Suleiman's work shows great psychological depth, she spends a good bit of time talking about how cultural identities are formed. I was fascinated by her account of the lives of Nemirosky's daughters.
She tells the wonderful back story of the posthumous publication of Suite Francaise, nearly sixty years after Nemirosky's murder. I have heard it before but it was marvelous to hear it again.
I found Suleiman's refutation of the notion Nemirosky was a self-hating Jew completely convincing.she also goes into much detail about her life and the state of France furing Nemirosky's time.
I thank Prof. Suleiman for writing this book, elegant, beautiful and profound. Nemirosky's work is a world class cultural treasure.
https://lareviewofbooks.org/article/no-easy-answers-susan-rubin-suleiman-on-the-nemirovsky-question/. Avery good article from The Los Angeles Review of Books (link added Nov.27,2016)
Suleiman was born in Budapest and came to the U.S. with her parents as a child.

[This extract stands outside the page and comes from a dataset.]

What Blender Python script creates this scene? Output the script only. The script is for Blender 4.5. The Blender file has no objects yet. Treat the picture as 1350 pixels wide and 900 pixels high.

She is the C. Douglas Dillon Professor of the Civilization of France and professor of comparative literature at Harvard, where she has chaired the Department of Romance Languages & Literatures and the Department of Comparative Literature. She is currently Acting Chair of Romance Languages and Literatures. Her books include Authoritarian Fictions: The Ideological Novel as a Literary Genre (1983), Subversive Intent: Gender, Politics, and the Avant-Garde (1990), Risking Who One Is: Encounters with Contemporary Art and Literature (1994), the memoir Budapest Diary: In Search of the Motherbook (1996), and Crises of Memory and the Second World War (2006). She has edited and co-edited several volumes, including Exile and Creativity (1998), Contemporary Jewish Writing in Hungary (2003), and most recently French Global: A New Approach to Literary History (with C. McDonald), 2010. Suleiman has won many honors, including the Radcliffe Medal for Distinguished Achievement (1990), and a decoration by the French Government as Officer of the Order of Academic Palms (Palmes Académiques) in 1992. She has held a Guggenheim Fellowship and a Rockefeller Humanities Fellowship, and been an invited Fellow at the Collegium Budapest Institute for Advanced Study in Budapest and at the Center for Advanced Study of the Norwegian Academy of Science and Letters in Oslo. In 2005-06 she was a Fellow of the Radcliffe Institute. During the 2009-2010 academic year, she was the invited Shapiro Senior Scholar-in-Residence at the Center for Advanced Holocaust Studies of the U.S. Holocaust Memorial Museum in Washington, D.C.
Academic Degrees: Ph.D., A.M., Harvard University; A.B., Barnard College
Research Interests: 20th-Century French Literature and Culture; Avant-Garde Movements and Theories of the Avant-Garde; Feminist Theory; Problems of Narrative; Writers and Politics; Trauma and Memory; Holocaust Literature and Film. From Harvard.edu
I was kindly given a review copy of this book by Yale University Press.